STATED EXERCISE | Extract every line below, verbatim.

SOURCE DATA |
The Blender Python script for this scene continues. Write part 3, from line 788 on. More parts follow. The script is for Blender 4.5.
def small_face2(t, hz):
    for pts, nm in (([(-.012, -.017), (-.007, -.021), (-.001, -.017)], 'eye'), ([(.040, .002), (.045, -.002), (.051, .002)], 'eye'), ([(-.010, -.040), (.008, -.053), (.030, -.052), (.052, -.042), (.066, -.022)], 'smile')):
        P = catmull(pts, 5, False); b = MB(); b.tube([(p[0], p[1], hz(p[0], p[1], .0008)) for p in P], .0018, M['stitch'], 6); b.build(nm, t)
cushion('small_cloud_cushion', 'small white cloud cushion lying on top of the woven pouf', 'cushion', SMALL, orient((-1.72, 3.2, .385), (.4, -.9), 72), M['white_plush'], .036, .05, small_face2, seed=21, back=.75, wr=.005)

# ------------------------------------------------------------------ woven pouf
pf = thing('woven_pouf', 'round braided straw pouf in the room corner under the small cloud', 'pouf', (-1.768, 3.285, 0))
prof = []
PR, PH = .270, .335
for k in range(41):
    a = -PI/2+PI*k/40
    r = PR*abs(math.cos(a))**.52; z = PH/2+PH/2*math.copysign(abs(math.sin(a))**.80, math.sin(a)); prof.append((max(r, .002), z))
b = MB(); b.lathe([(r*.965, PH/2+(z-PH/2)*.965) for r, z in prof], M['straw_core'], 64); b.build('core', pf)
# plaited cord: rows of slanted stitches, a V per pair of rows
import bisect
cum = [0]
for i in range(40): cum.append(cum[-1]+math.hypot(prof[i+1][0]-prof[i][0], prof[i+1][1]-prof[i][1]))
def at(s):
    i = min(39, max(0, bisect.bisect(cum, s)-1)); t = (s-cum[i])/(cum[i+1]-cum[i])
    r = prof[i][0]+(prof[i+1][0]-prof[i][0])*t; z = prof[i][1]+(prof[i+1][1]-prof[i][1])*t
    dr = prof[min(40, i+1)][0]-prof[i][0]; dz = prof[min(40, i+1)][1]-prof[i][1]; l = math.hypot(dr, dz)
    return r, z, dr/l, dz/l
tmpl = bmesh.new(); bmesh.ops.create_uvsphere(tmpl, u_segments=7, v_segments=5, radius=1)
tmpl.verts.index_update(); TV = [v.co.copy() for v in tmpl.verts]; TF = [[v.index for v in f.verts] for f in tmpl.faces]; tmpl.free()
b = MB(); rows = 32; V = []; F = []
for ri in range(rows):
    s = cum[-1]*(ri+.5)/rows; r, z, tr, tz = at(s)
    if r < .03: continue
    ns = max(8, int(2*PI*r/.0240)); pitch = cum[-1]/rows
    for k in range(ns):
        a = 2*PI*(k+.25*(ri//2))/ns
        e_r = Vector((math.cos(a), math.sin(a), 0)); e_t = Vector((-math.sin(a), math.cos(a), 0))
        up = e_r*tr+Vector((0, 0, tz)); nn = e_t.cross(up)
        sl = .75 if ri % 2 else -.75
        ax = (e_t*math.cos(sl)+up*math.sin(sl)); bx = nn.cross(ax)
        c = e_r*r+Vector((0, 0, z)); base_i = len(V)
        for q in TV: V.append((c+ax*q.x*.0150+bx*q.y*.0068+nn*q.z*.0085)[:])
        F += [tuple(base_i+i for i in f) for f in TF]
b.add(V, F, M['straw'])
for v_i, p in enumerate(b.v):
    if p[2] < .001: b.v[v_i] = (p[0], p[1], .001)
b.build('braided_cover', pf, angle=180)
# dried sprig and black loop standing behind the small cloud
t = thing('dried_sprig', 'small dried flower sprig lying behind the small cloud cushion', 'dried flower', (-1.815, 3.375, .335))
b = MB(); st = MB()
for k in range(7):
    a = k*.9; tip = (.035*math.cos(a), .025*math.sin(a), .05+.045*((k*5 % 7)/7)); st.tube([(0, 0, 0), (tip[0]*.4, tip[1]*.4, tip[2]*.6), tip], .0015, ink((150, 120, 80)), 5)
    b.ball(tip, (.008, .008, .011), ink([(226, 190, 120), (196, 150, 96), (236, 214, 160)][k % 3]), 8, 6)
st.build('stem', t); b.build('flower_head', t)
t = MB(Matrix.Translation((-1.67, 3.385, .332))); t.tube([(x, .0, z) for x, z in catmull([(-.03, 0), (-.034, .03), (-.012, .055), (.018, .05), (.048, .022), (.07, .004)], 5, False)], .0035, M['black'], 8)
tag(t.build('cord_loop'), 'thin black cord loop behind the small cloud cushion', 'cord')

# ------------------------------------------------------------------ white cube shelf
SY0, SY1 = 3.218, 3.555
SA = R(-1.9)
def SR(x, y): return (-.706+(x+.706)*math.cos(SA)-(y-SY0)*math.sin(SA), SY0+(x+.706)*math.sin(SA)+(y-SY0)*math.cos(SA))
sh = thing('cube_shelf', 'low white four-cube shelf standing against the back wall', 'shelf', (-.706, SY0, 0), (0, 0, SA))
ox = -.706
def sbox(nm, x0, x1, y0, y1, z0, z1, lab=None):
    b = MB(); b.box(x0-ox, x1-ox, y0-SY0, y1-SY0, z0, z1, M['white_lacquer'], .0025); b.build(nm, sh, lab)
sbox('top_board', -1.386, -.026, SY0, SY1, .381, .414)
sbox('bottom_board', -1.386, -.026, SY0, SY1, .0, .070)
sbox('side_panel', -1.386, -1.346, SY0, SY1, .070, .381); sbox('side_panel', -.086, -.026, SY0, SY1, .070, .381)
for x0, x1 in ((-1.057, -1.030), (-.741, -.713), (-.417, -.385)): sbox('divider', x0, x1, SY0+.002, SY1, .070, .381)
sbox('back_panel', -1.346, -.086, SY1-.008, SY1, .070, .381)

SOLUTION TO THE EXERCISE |
The Blender Python script for this scene continues. Write part 3, from line 788 on. More parts follow. The script is for Blender 4.5.
def small_face2(t, hz):
    for pts, nm in (([(-.012, -.017), (-.007, -.021), (-.001, -.017)], 'eye'), ([(.040, .002), (.045, -.002), (.051, .002)], 'eye'), ([(-.010, -.040), (.008, -.053), (.030, -.052), (.052, -.042), (.066, -.022)], 'smile')):
        P = catmull(pts, 5, False); b = MB(); b.tube([(p[0], p[1], hz(p[0], p[1], .0008)) for p in P], .0018, M['stitch'], 6); b.build(nm, t)
cushion('small_cloud_cushion', 'small white cloud cushion lying on top of the woven pouf', 'cushion', SMALL, orient((-1.72, 3.2, .385), (.4, -.9), 72), M['white_plush'], .036, .05, small_face2, seed=21, back=.75, wr=.005)

# ------------------------------------------------------------------ woven pouf
pf = thing('woven_pouf', 'round braided straw pouf in the room corner under the small cloud', 'pouf', (-1.768, 3.285, 0))
prof = []
PR, PH = .270, .335
for k in range(41):
    a = -PI/2+PI*k/40
    r = PR*abs(math.cos(a))**.52; z = PH/2+PH/2*math.copysign(abs(math.sin(a))**.80, math.sin(a)); prof.append((max(r, .002), z))
b = MB(); b.lathe([(r*.965, PH/2+(z-PH/2)*.965) for r, z in prof], M['straw_core'], 64); b.build('core', pf)
# plaited cord: rows of slanted stitches, a V per pair of rows
import bisect
cum = [0]
for i in range(40): cum.append(cum[-1]+math.hypot(prof[i+1][0]-prof[i][0], prof[i+1][1]-prof[i][1]))
def at(s):
    i = min(39, max(0, bisect.bisect(cum, s)-1)); t = (s-cum[i])/(cum[i+1]-cum[i])
    r = prof[i][0]+(prof[i+1][0]-prof[i][0])*t; z = prof[i][1]+(prof[i+1][1]-prof[i][1])*t
    dr = prof[min(40, i+1)][0]-prof[i][0]; dz = prof[min(40, i+1)][1]-prof[i][1]; l = math.hypot(dr, dz)
    return r, z, dr/l, dz/l
tmpl = bmesh.new(); bmesh.ops.create_uvsphere(tmpl, u_segments=7, v_segments=5, radius=1)
tmpl.verts.index_update(); TV = [v.co.copy() for v in tmpl.verts]; TF = [[v.index for v in f.verts] for f in tmpl.faces]; tmpl.free()
b = MB(); rows = 32; V = []; F = []
for ri in range(rows):
    s = cum[-1]*(ri+.5)/rows; r, z, tr, tz = at(s)
    if r < .03: continue
    ns = max(8, int(2*PI*r/.0240)); pitch = cum[-1]/rows
    for k in range(ns):
        a = 2*PI*(k+.25*(ri//2))/ns
        e_r = Vector((math.cos(a), math.sin(a), 0)); e_t = Vector((-math.sin(a), math.cos(a), 0))
        up = e_r*tr+Vector((0, 0, tz)); nn = e_t.cross(up)
        sl = .75 if ri % 2 else -.75
        ax = (e_t*math.cos(sl)+up*math.sin(sl)); bx = nn.cross(ax)
        c = e_r*r+Vector((0, 0, z)); base_i = len(V)
        for q in TV: V.append((c+ax*q.x*.0150+bx*q.y*.0068+nn*q.z*.0085)[:])
        F += [tuple(base_i+i for i in f) for f in TF]
b.add(V, F, M['straw'])
for v_i, p in enumerate(b.v):
    if p[2] < .001: b.v[v_i] = (p[0], p[1], .001)
b.build('braided_cover', pf, angle=180)
# dried sprig and black loop standing behind the small cloud
t = thing('dried_sprig', 'small dried flower sprig lying behind the small cloud cushion', 'dried flower', (-1.815, 3.375, .335))
b = MB(); st = MB()
for k in range(7):
    a = k*.9; tip = (.035*math.cos(a), .025*math.sin(a), .05+.045*((k*5 % 7)/7)); st.tube([(0, 0, 0), (tip[0]*.4, tip[1]*.4, tip[2]*.6), tip], .0015, ink((150, 120, 80)), 5)
    b.ball(tip, (.008, .008, .011), ink([(226, 190, 120), (196, 150, 96), (236, 214, 160)][k % 3]), 8, 6)
st.build('stem', t); b.build('flower_head', t)
t = MB(Matrix.Translation((-1.67, 3.385, .332))); t.tube([(x, .0, z) for x, z in catmull([(-.03, 0), (-.034, .03), (-.012, .055), (.018, .05), (.048, .022), (.07, .004)], 5, False)], .0035, M['black'], 8)
tag(t.build('cord_loop'), 'thin black cord loop behind the small cloud cushion', 'cord')

# ------------------------------------------------------------------ white cube shelf
SY0, SY1 = 3.218, 3.555
SA = R(-1.9)
def SR(x, y): return (-.706+(x+.706)*math.cos(SA)-(y-SY0)*math.sin(SA), SY0+(x+.706)*math.sin(SA)+(y-SY0)*math.cos(SA))
sh = thing('cube_shelf', 'low white four-cube shelf standing against the back wall', 'shelf', (-.706, SY0, 0), (0, 0, SA))
ox = -.706
def sbox(nm, x0, x1, y0, y1, z0, z1, lab=None):
    b = MB(); b.box(x0-ox, x1-ox, y0-SY0, y1-SY0, z0, z1, M['white_lacquer'], .0025); b.build(nm, sh, lab)
sbox('top_board', -1.386, -.026, SY0, SY1, .381, .414)
sbox('bottom_board', -1.386, -.026, SY0, SY1, .0, .070)
sbox('side_panel', -1.386, -1.346, SY0, SY1, .070, .381); sbox('side_panel', -.086, -.026, SY0, SY1, .070, .381)
for x0, x1 in ((-1.057, -1.030), (-.741, -.713), (-.417, -.385)): sbox('divider', x0, x1, SY0+.002, SY1, .070, .381)
sbox('back_panel', -1.346, -.086, SY1-.008, SY1, .070, .381)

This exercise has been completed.